Working with Raw Audio

Raw audio (no headers/metadata) is supported via specialized decoders/encoders. Specify the format manually.

Reading Raw Audio

Use create_raw_decoder(raw_decoding_options{ .format = your_format }).

Writing Raw Audio

Use create_raw_encoder() and set format details.

Example: Reading Raw 16-bit PCM Stereo

kfr::raw_decoding_options opts;
opts.format.sample_rate = 48000;
opts.format.channels = 2;
opts.format.bit_depth = 16;
opts.format.codec = kfr::audiofile_codec::lpcm;

auto decoder = kfr::create_raw_decoder(opts);
auto format = decoder->open("raw.pcm");
auto data = decoder->read_all();

Raw I/O assumes little-endian by default; adjust format.endianness if needed.

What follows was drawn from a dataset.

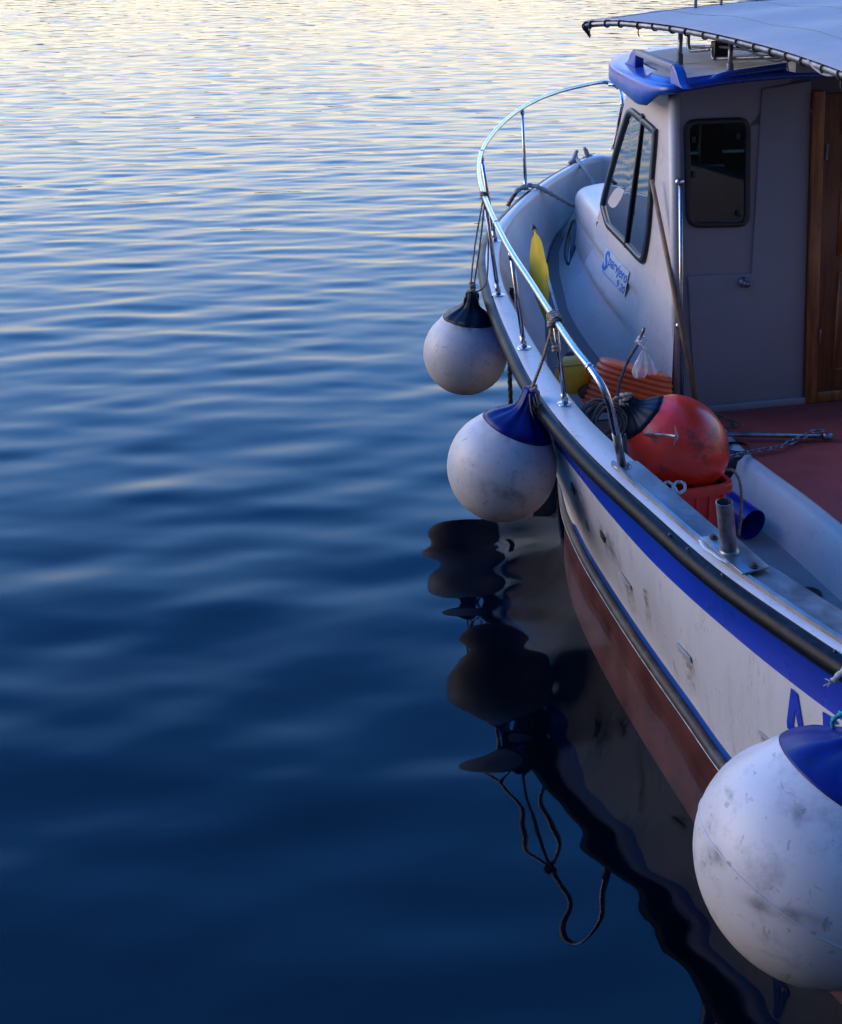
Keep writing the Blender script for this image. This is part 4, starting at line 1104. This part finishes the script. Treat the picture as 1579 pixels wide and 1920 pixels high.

Encoding/Decoding Audio in One Call

For simple cases, use convenience functions to handle everything in one step.

Decoding

decode_audio_file(path, &out_format) returns audio_data_interleaved directly.

auto data = kfr::decode_audio_file("input.flac");
if (data) {
    // Process data.value()
} else {
    std::cerr << "Error: " << kfr::to_string(data.error()) << std::endl;
}

Encoding

encode_audio_file(path, data, format) writes directly.

kfr::audiofile_format format;  // Set as above
auto result = kfr::encode_audio_file("output.wav", data, format);
if (!result) {
    std::cerr << "Error: " << kfr::to_string(result.error()) << std::endl;
}

Copy metadata from a decoder: encode_audio_file(path, data, format, decoder.get()).

How to Read a RIFF Chunk

RIFF-based formats (e.g., WAV) contain chunks like 'data' or 'LIST'. Use the decoder to access them.

Example: Reading a Custom Chunk

auto decoder = kfr::create_decoder_for_file("file.wav");
decoder->open("file.wav"); // Handle errors as usual

std::span<const std::byte> chunk_id = { reinterpret_cast<const std::byte*>("INFO"), 4 };
auto has_chunk = decoder->has_chunk(chunk_id);
if (has_chunk) {
    std::vector<uint8_t> chunk_data;
    auto read = decoder->read_chunk_bytes(chunk_id);
    if (read) {
        chunk_data = std::move(*read);
        // Process chunk_data
    }
}

For streaming: Use decoder->read_chunk(chunk_id, handler) with a callback that processes data in buffers.

This is useful for extracting metadata or custom extensions without decoding the full audio.